Tokyo (awp/afp) - La Banque du Japon (BoJ) a repoussé une énième fois jeudi le délai pour atteindre son objectif de 2% d'inflation, désormais attendu au mieux en 2019/20, un aveu d'impuissance qui éloigne la perspective d'un resserrement monétaire.

Dans son dernier rapport trimestriel, elle anticipe désormais une hausse des prix à la consommation de seulement 1,1% sur l'exercice d'avril 2017 à mars 2018, puis de 1,5% l'année suivante.

La cible de 2%, que le gouverneur Haruhiko Kuroda espérait initialement atteindre en 2015, ne sera donc pas concrétisé avant 2019/20, au plus tôt.

Depuis les précédentes estimations, formulées en avril, "l'inflation s'est accélérée, portée par les prix de l'énergie. Mais si l'on exclut ces effets, les récents développements ont été plutôt faibles", souligne la BoJ. Elle invoque "la prudence" des entreprises, réticentes à augmenter les salaires, et des ménages, après plus de deux décennies de déflation.

Il y a matière à espoir cependant, note la banque centrale, car l'économie se porte mieux, ce qui l'a incitée à légèrement augmenter ses projections de croissance (+1,8% en 2017/18, puis +1,4%).

- Statu quo monétaire -

L'archipel a montré ces derniers mois des signes positifs: de solides exportations, des entrepreneurs plus confiants, une consommation des ménages qui a stoppé sa chute et des investissements publics, en particulier dans la construction, dopés par la perspective des jeux Olympiques de Tokyo en 2020.

"Si la Banque du Japon est davantage optimiste sur l'économie, la décision d'abaisser encore ses prévisions d'inflation souligne qu'elle ne procèdera pas de si tôt à un tour de vis monétaire", a commenté Capital Economics dans une note.

La BoJ a en effet promis de ne pas relâcher la pression avant de parvenir à une hausse des prix de 2%.

Elle a ainsi reconduit jeudi, à l'issue d'une réunion de deux jours, son massif programme de rachat d'actifs (actuellement de 80.000 milliards de yens par an, soit 615 milliards d'euros), en le modulant pour que le taux des obligations d'Etat à 10 ans se situe autour de zéro.

Ce dispositif, qui vise à inonder les circuits de liquidités pour faire repartir le crédit, les prix, et la croissance, est complété par des taux négatifs, maintenus à -0,1%.

Aucun des 43 analystes interrogés par l'agence financière Bloomberg n'avait pronostiqué de changement, et quasiment aucun n'en envisage avant la fin du mandat du gouverneur Kuroda en avril 2018.

- L'inconnue Abe -

Ce nouveau délai n'est pas une surprise. "La BoJ a déjà repoussé l'échéance plusieurs fois", a rappelé Masaaki Kanno, économiste chez Sony Financial Holdings et ancien membre de la BoJ, interrogé sur Bloomberg TV. Depuis le lancement de son offensive, "quatre années ont passé et il n'y a aucun signe de frémissement de l'inflation".
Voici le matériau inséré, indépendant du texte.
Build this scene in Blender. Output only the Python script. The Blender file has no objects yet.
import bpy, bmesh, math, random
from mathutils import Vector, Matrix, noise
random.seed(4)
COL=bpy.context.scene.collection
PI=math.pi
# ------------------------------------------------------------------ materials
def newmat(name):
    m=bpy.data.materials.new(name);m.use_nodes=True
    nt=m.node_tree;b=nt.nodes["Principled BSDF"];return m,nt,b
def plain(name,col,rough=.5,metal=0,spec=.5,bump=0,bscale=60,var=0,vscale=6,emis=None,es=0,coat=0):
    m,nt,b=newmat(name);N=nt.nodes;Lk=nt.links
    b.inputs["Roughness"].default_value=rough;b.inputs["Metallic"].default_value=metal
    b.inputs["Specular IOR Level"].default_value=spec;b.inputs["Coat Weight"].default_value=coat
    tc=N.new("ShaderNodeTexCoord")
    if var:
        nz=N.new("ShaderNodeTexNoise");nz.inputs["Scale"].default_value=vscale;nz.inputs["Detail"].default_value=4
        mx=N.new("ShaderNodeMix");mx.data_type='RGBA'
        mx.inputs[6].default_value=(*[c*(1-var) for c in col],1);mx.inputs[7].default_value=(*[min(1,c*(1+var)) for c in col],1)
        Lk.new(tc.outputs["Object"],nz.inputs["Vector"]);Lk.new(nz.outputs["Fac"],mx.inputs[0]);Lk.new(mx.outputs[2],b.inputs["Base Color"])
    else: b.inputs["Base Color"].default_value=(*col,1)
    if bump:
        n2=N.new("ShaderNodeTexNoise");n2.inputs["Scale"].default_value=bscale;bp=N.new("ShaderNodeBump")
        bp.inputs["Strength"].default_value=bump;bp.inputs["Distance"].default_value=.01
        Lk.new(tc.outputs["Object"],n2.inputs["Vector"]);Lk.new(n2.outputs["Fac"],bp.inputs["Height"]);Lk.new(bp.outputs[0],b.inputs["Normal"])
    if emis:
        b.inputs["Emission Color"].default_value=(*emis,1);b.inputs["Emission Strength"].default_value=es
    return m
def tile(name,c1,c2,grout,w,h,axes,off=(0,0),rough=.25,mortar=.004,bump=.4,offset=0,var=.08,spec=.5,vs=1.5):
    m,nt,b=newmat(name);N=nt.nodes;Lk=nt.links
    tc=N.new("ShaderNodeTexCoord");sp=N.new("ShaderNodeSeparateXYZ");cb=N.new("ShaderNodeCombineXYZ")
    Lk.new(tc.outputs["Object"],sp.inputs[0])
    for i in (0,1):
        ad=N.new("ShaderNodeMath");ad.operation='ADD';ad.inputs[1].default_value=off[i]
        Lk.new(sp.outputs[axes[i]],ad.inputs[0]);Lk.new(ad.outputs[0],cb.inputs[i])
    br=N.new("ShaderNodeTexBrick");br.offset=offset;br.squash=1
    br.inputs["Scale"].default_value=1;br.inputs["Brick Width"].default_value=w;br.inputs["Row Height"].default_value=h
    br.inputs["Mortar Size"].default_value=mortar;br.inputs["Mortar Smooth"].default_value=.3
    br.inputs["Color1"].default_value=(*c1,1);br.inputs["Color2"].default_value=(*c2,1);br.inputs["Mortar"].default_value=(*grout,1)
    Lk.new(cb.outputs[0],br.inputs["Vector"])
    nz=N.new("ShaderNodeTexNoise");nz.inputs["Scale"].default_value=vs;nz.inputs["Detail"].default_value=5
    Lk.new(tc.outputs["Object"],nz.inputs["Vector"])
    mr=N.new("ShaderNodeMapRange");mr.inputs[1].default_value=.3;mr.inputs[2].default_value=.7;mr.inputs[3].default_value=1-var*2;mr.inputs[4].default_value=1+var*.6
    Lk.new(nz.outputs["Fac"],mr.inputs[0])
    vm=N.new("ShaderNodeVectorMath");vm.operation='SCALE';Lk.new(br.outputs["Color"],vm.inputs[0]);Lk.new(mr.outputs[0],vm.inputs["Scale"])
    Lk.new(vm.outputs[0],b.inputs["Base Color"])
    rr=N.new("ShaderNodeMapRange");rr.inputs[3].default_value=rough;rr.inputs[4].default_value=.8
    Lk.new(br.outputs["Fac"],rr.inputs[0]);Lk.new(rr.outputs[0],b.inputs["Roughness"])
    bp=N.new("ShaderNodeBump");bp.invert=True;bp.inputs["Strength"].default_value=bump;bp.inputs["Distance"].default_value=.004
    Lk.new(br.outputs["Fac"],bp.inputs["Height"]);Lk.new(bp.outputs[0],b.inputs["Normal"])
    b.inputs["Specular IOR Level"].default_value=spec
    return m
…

La banque centrale risque d'assécher le marché des obligations d'Etat avant même d'apercevoir sa cible, a-t-il averti. Au fil des ans, son portefeuille d'actifs a tellement gonflé qu'il avoisine aujourd'hui la taille du produit intérieur brut (PIB) japonais.

La Banque du Japon est à la traîne de ses homologues dans la sortie des politiques peu orthodoxes mises en place pour revigorer une économie restée atone après la crise financière de 2008-2009. La Réserve fédérale américaine (Fed) est déjà bien engagée dans la voie du resserrement monétaire, tandis que la BCE a commencé à préparer les marchés à une inflexion. Son président Mario Draghi doit s'exprimer dans la journée, après un conseil des gouverneurs réuni à Francfort (Allemagne).

Au Japon, des évolutions monétaires pourraient cependant intervenir dans les prochains mois si le chef du gouvernement Shinzo Abe, dont la cote de popularité est au plus bas, devait quitter son poste.

"Si l'exécutif mené par Abe continuait à perdre ses soutiens, conduisant à un changement de Premier ministre, nous pensons que cela pourrait avoir une influence sur l'assouplissement monétaire non conventionnel qui se trouve au coeur des abenomics", stratégie de relance lancée fin 2012 par M. Abe, relève Tetsufumi Yamakawa, analyste de Barclays.

Même si la banque centrale est statutairement indépendante, ses membres ne peuvent ignorer totalement les contingences politiques ni les décisions budgétaires.